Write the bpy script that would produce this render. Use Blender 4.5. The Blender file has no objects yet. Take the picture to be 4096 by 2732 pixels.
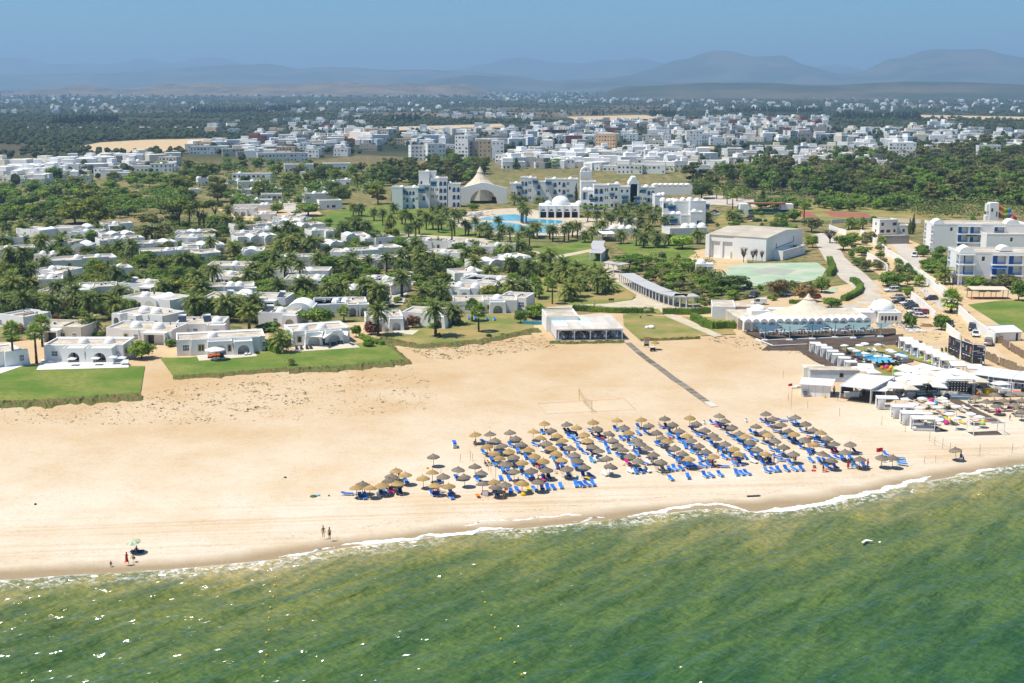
import bpy,math,random
import numpy as np
from mathutils import Vector,Matrix
rnd=random.Random(7)
PI=math.pi
sc=bpy.context.scene
##  camera, sky, sun, exposure
FPX,PITCH,CAMH=1280.0,math.radians(11.37),62.5
cam_d=bpy.data.cameras.new('camera');cam=bpy.data.objects.new('camera',cam_d)
sc.collection.objects.link(cam);sc.camera=cam
cam_d.sensor_width=36.0;cam_d.lens=36.0*FPX/1024.0
cam_d.clip_start=1.0;cam_d.clip_end=120000.0
cam.location=(0,0,CAMH);cam.rotation_euler=(PI/2-PITCH,0,0)
SUN_EL,SUN_AZ=math.radians(63),math.radians(-104)
to_sun=Vector((math.sin(SUN_AZ)*math.cos(SUN_EL),math.cos(SUN_AZ)*math.cos(SUN_EL),math.sin(SUN_EL)))
world=bpy.data.worlds.new('World');sc.world=world;world.use_nodes=True
wn=world.node_tree.nodes;wl=world.node_tree.links
sky=wn.new('ShaderNodeTexSky');sky.sky_type='NISHITA';sky.sun_disc=False
sky.sun_elevation=SUN_EL;sky.sun_rotation=SUN_AZ
sky.altitude=0;sky.air_density=1.0;sky.dust_density=0.3;sky.ozone_density=3.0
wmul=wn.new('ShaderNodeMix');wmul.data_type='RGBA';wmul.blend_type='MULTIPLY'
wmul.inputs['Factor'].default_value=1.0;wmul.inputs['B'].default_value=(0.42,0.78,1.0,1)
wl.new(sky.outputs[0],wmul.inputs['A']);wl.new(wmul.outputs['Result'],wn['Background'].inputs[0])
wn['Background'].inputs[1].default_value=0.09
sun_d=bpy.data.lights.new('sun','SUN');sun_d.energy=5.0;sun_d.angle=math.radians(0.55);sun_d.color=(1.0,0.945,0.85)
sun_o=bpy.data.objects.new('sun',sun_d);sc.collection.objects.link(sun_o)
sun_o.rotation_euler=(-to_sun).to_track_quat('-Z','Y').to_euler()
sc.view_settings.view_transform='Standard';sc.view_settings.look='None'
sc.view_settings.exposure=0.35;sc.view_settings.gamma=1.0;sc.view_settings.use_curve_mapping=False
sc.cycles.max_bounces=5;sc.cycles.diffuse_bounces=3;sc.cycles.glossy_bounces=2
sc.cycles.transmission_bounces=2;sc.cycles.transparent_max_bounces=6;sc.cycles.volume_bounces=0
sc.cycles.use_adaptive_sampling=True;sc.cycles.adaptive_threshold=0.02
##  measuring: a pixel of the 4096px photo > a point at height z
SP,CP=math.sin(PITCH),math.cos(PITCH)
def at(X,Y,z=0.0):
 xc=(X/4.0-512.0)/FPX;yc=(341.5-Y/4.0)/FPX
 d=Vector((xc,CP+yc*SP,-SP+yc*CP))
 t=(z-CAMH)/d.z
 return Vector((d.x*t,d.y*t,z))
def F(x,y,z=0.0):return at(x*1.74224,y*1.74224,z)
class Crop:
 def __init__(s,x0,y0,k):s.x0,s.y0,s.k=x0,y0,k
 def px(s,x,y):return s.x0+x/s.k,s.y0+y/s.k
 def __call__(s,x,y,z=0.0):return at(*s.px(x,y),z)
def ppm(p):
 depth=p.y*CP+(CAMH-p.z)*SP
 return 4.0*FPX/depth
def pix(p):
 x,y,z=p[0],p[1],p[2]-CAMH
 dep=y*CP-z*SP;up=y*SP+z*CP
 return 4*(512+FPX*x/dep),4*(341.5-FPX*up/dep)
def nums(s):return[[float(a)for a in r.split(',')]for r in s.split()]
##  collections and objects
COL=bpy.data.collections.new('place')
def O(name,me,parent=None,loc=None,rz=0.0,scale=None):
 o=bpy.data.objects.new(name,me);COL.objects.link(o)
 if parent is not None:o.parent=parent
 if loc is not None:o.location=loc
 if rz:o.rotation_euler=(0,0,rz)
 if scale is not None:o.scale=scale if hasattr(scale,'__len__')else(scale,)*3
 return o
THINGS=[]
def tag(o,label,cat,group=None,exact=False):
 o['category']=cat
 if group:o['group']=group
 THINGS.append((o,label,exact));return o
def thing(name,label,cat,loc,rz=0.0,group=None,scale=None,exact=False):
 return tag(O(name,None,None,loc,rz,scale),label,cat,group,exact)
def structure(o,kind='structure',label=None):
 o['kind']=kind
 if label:o['label']=label
 return o
def put(proto,label,loc,rz=0.0,scale=None,group=None,exact=False):
 ""
 t=thing(proto[0],label,proto[1],loc,rz,group,scale,exact)
 for p in proto[2]:
  po=O(p[0],p[1],t)
  if p[0]=='legs':po['kind']='stuff'
  for s in(p[2]if len(p)>2 else()):O(s[0],s[1],po)
 return t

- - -

» WHAT IS ASKED:
Transcribe the listing above verbatim. Omit the pictures.

» OUTPUT OF THE EXERCISE:
Write the bpy script that would produce this render. Use Blender 4.5. The Blender file has no objects yet. Take the picture to be 4096 by 2732 pixels.
import bpy,math,random
import numpy as np
from mathutils import Vector,Matrix
rnd=random.Random(7)
PI=math.pi
sc=bpy.context.scene
##  camera, sky, sun, exposure
FPX,PITCH,CAMH=1280.0,math.radians(11.37),62.5
cam_d=bpy.data.cameras.new('camera');cam=bpy.data.objects.new('camera',cam_d)
sc.collection.objects.link(cam);sc.camera=cam
cam_d.sensor_width=36.0;cam_d.lens=36.0*FPX/1024.0
cam_d.clip_start=1.0;cam_d.clip_end=120000.0
cam.location=(0,0,CAMH);cam.rotation_euler=(PI/2-PITCH,0,0)
SUN_EL,SUN_AZ=math.radians(63),math.radians(-104)
to_sun=Vector((math.sin(SUN_AZ)*math.cos(SUN_EL),math.cos(SUN_AZ)*math.cos(SUN_EL),math.sin(SUN_EL)))
world=bpy.data.worlds.new('World');sc.world=world;world.use_nodes=True
wn=world.node_tree.nodes;wl=world.node_tree.links
sky=wn.new('ShaderNodeTexSky');sky.sky_type='NISHITA';sky.sun_disc=False
sky.sun_elevation=SUN_EL;sky.sun_rotation=SUN_AZ
sky.altitude=0;sky.air_density=1.0;sky.dust_density=0.3;sky.ozone_density=3.0
wmul=wn.new('ShaderNodeMix');wmul.data_type='RGBA';wmul.blend_type='MULTIPLY'
wmul.inputs['Factor'].default_value=1.0;wmul.inputs['B'].default_value=(0.42,0.78,1.0,1)
wl.new(sky.outputs[0],wmul.inputs['A']);wl.new(wmul.outputs['Result'],wn['Background'].inputs[0])
wn['Background'].inputs[1].default_value=0.09
sun_d=bpy.data.lights.new('sun','SUN');sun_d.energy=5.0;sun_d.angle=math.radians(0.55);sun_d.color=(1.0,0.945,0.85)
sun_o=bpy.data.objects.new('sun',sun_d);sc.collection.objects.link(sun_o)
sun_o.rotation_euler=(-to_sun).to_track_quat('-Z','Y').to_euler()
sc.view_settings.view_transform='Standard';sc.view_settings.look='None'
sc.view_settings.exposure=0.35;sc.view_settings.gamma=1.0;sc.view_settings.use_curve_mapping=False
sc.cycles.max_bounces=5;sc.cycles.diffuse_bounces=3;sc.cycles.glossy_bounces=2
sc.cycles.transmission_bounces=2;sc.cycles.transparent_max_bounces=6;sc.cycles.volume_bounces=0
sc.cycles.use_adaptive_sampling=True;sc.cycles.adaptive_threshold=0.02
##  measuring: a pixel of the 4096px photo > a point at height z
SP,CP=math.sin(PITCH),math.cos(PITCH)
def at(X,Y,z=0.0):
 xc=(X/4.0-512.0)/FPX;yc=(341.5-Y/4.0)/FPX
 d=Vector((xc,CP+yc*SP,-SP+yc*CP))
 t=(z-CAMH)/d.z
 return Vector((d.x*t,d.y*t,z))
def F(x,y,z=0.0):return at(x*1.74224,y*1.74224,z)
class Crop:
 def __init__(s,x0,y0,k):s.x0,s.y0,s.k=x0,y0,k
 def px(s,x,y):return s.x0+x/s.k,s.y0+y/s.k
 def __call__(s,x,y,z=0.0):return at(*s.px(x,y),z)
def ppm(p):
 depth=p.y*CP+(CAMH-p.z)*SP
 return 4.0*FPX/depth
def pix(p):
 x,y,z=p[0],p[1],p[2]-CAMH
 dep=y*CP-z*SP;up=y*SP+z*CP
 return 4*(512+FPX*x/dep),4*(341.5-FPX*up/dep)
def nums(s):return[[float(a)for a in r.split(',')]for r in s.split()]
##  collections and objects
COL=bpy.data.collections.new('place')
def O(name,me,parent=None,loc=None,rz=0.0,scale=None):
 o=bpy.data.objects.new(name,me);COL.objects.link(o)
 if parent is not None:o.parent=parent
 if loc is not None:o.location=loc
 if rz:o.rotation_euler=(0,0,rz)
 if scale is not None:o.scale=scale if hasattr(scale,'__len__')else(scale,)*3
 return o
THINGS=[]
def tag(o,label,cat,group=None,exact=False):
 o['category']=cat
 if group:o['group']=group
 THINGS.append((o,label,exact));return o
def thing(name,label,cat,loc,rz=0.0,group=None,scale=None,exact=False):
 return tag(O(name,None,None,loc,rz,scale),label,cat,group,exact)
def structure(o,kind='structure',label=None):
 o['kind']=kind
 if label:o['label']=label
 return o
def put(proto,label,loc,rz=0.0,scale=None,group=None,exact=False):
 ""
 t=thing(proto[0],label,proto[1],loc,rz,group,scale,exact)
 for p in proto[2]:
  po=O(p[0],p[1],t)
  if p[0]=='legs':po['kind']='stuff'
  for s in(p[2]if len(p)>2 else()):O(s[0],s[1],po)
 return t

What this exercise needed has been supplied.